*PROVIDED RECORDS:*
■ ■ ■ ■

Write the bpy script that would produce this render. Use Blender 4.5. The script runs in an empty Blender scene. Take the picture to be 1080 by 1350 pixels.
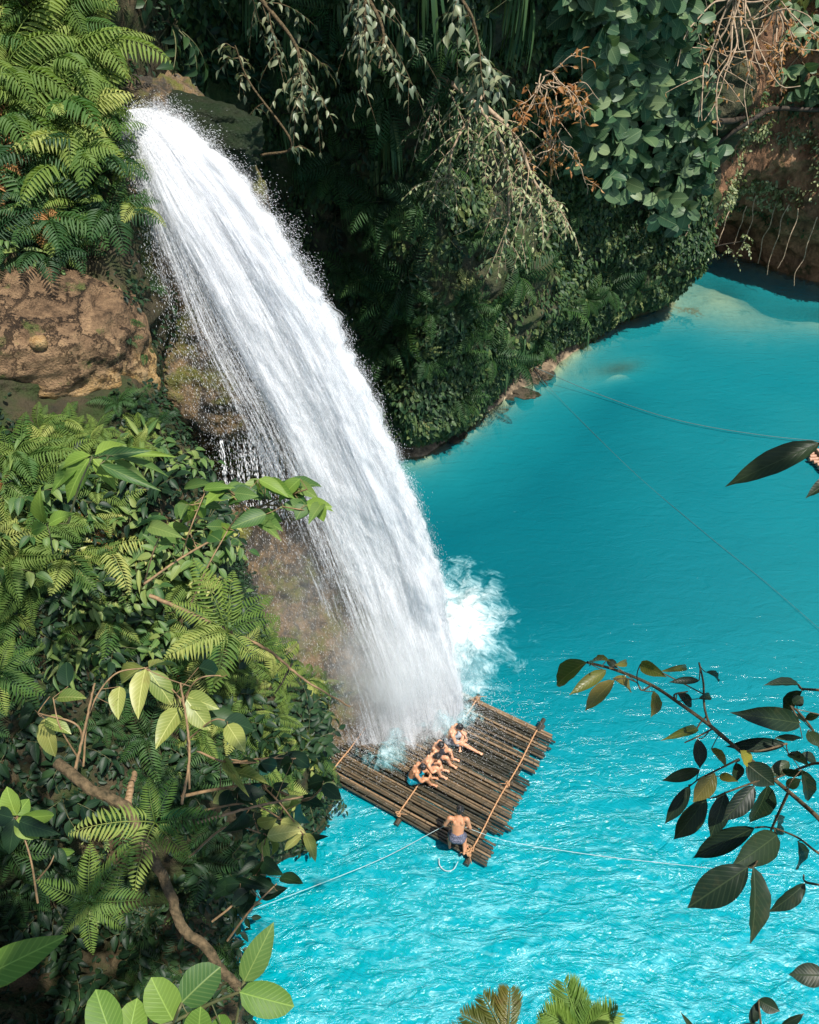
import bpy, math, random
import numpy as np
from mathutils import Vector, Matrix
from mathutils.bvhtree import BVHTree

random.seed(7)
rng = np.random.default_rng(11)
SC = bpy.context.scene
COL = SC.collection

# ------------------------------------------------------------------ camera
PITCH = math.radians(39.0)
VFOV = math.radians(62.0)
CAM = np.array([0.0, 0.0, 14.0])
FPX = 675.0 / math.tan(VFOV / 2)
RIGHT = np.array([1.0, 0, 0])
UP = np.array([0, math.sin(PITCH), math.cos(PITCH)])
FWD = np.array([0, math.cos(PITCH), -math.sin(PITCH)])


def ray(px, py):
    return FWD + RIGHT * ((px - 540) / FPX) - UP * ((py - 675) / FPX)


def at_y(px, py, Y):
    r = ray(px, py)
    return CAM + r * (Y / r[1])


def at_z(px, py, z=0.0):
    r = ray(px, py)
    return CAM + r * ((z - CAM[2]) / r[2])


def at_d(px, py, d):
    """Point at axis depth d metres in front of the viewer."""
    return CAM + ray(px, py) * d


def project(P):
    q = np.asarray(P) - CAM
    d = q @ FWD
    d = np.where(np.abs(d) < 1e-6, 1e-6, d)
    return 540 + FPX * (q @ RIGHT) / d, 675 - FPX * (q @ UP) / d, d


# ------------------------------------------------------------------ numpy noise
def _hash(ix, iy, iz, seed):
    n = (ix * 374761393 + iy * 668265263 + iz * 2147483647 + seed * 974634777) & 0xFFFFFFFF
    n = ((n ^ (n >> 13)) * 1274126177) & 0xFFFFFFFF
    n = n ^ (n >> 16)
    return (n & 0xFFFFFF) / float(0xFFFFFF)


def vnoise(P, seed=0):
    P = np.asarray(P, float)
    i = np.floor(P).astype(np.int64)
    f = P - i
    f = f * f * (3 - 2 * f)
    out = 0
    for dx in (0, 1):
        wx = f[:, 0] if dx else 1 - f[:, 0]
        for dy in (0, 1):
            wy = f[:, 1] if dy else 1 - f[:, 1]
            for dz in (0, 1):
                wz = f[:, 2] if dz else 1 - f[:, 2]
                out = out + wx * wy * wz * _hash(i[:, 0] + dx, i[:, 1] + dy, i[:, 2] + dz, seed)
    return out * 2 - 1


def fbm(P, octv=4, seed=0, gain=0.5):
    P = np.asarray(P, float)
    a, s, tot = 1.0, 0.0, 0.0
    for k in range(octv):
        s = s + a * vnoise(P * (2 ** k) + 17.3 * k, seed + k)
        tot += a
        a *= gain
    return s / tot


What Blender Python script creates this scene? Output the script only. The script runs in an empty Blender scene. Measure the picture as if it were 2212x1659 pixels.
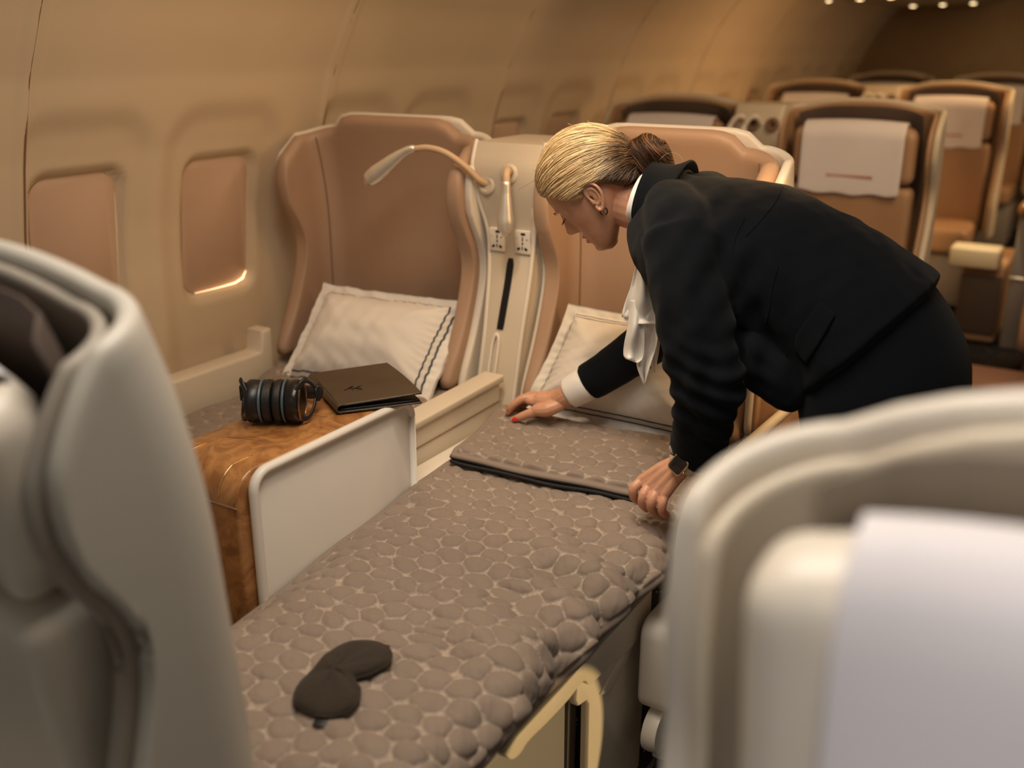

■ ■ ■ ■

*WHAT THE TASK ASKS:*
Write the listing above out again exactly, dropping each image.

*REPLY TO THE TASK:*
Write the bpy script that would produce this render. Use Blender 4.5. The script runs in an empty Blender scene. Take the picture to be 1080 by 1350 pixels.
import bpy, math, random
import numpy as np
from mathutils import Vector, Matrix
from mathutils.bvhtree import BVHTree

random.seed(7)
rng = np.random.default_rng(11)
SC = bpy.context.scene
COL = SC.collection

# ------------------------------------------------------------------ camera
PITCH = math.radians(39.0)
VFOV = math.radians(62.0)
CAM = np.array([0.0, 0.0, 14.0])
FPX = 675.0 / math.tan(VFOV / 2)
RIGHT = np.array([1.0, 0, 0])
UP = np.array([0, math.sin(PITCH), math.cos(PITCH)])
FWD = np.array([0, math.cos(PITCH), -math.sin(PITCH)])


def ray(px, py):
    return FWD + RIGHT * ((px - 540) / FPX) - UP * ((py - 675) / FPX)


def at_y(px, py, Y):
    r = ray(px, py)
    return CAM + r * (Y / r[1])


def at_z(px, py, z=0.0):
    r = ray(px, py)
    return CAM + r * ((z - CAM[2]) / r[2])


def at_d(px, py, d):
    """Point at axis depth d metres in front of the viewer."""
    return CAM + ray(px, py) * d


def project(P):
    q = np.asarray(P) - CAM
    d = q @ FWD
    d = np.where(np.abs(d) < 1e-6, 1e-6, d)
    return 540 + FPX * (q @ RIGHT) / d, 675 - FPX * (q @ UP) / d, d


# ------------------------------------------------------------------ numpy noise
def _hash(ix, iy, iz, seed):
    n = (ix * 374761393 + iy * 668265263 + iz * 2147483647 + seed * 974634777) & 0xFFFFFFFF
    n = ((n ^ (n >> 13)) * 1274126177) & 0xFFFFFFFF
    n = n ^ (n >> 16)
    return (n & 0xFFFFFF) / float(0xFFFFFF)


def vnoise(P, seed=0):
    P = np.asarray(P, float)
    i = np.floor(P).astype(np.int64)
    f = P - i
    f = f * f * (3 - 2 * f)
    out = 0
    for dx in (0, 1):
        wx = f[:, 0] if dx else 1 - f[:, 0]
        for dy in (0, 1):
            wy = f[:, 1] if dy else 1 - f[:, 1]
            for dz in (0, 1):
                wz = f[:, 2] if dz else 1 - f[:, 2]
                out = out + wx * wy * wz * _hash(i[:, 0] + dx, i[:, 1] + dy, i[:, 2] + dz, seed)
    return out * 2 - 1


def fbm(P, octv=4, seed=0, gain=0.5):
    P = np.asarray(P, float)
    a, s, tot = 1.0, 0.0, 0.0
    for k in range(octv):
        s = s + a * vnoise(P * (2 ** k) + 17.3 * k, seed + k)
        tot += a
        a *= gain
    return s / tot


What Blender Python script creates this scene? Output the script only. The script runs in an empty Blender scene. Measure the picture as if it were 2212x1659 pixels.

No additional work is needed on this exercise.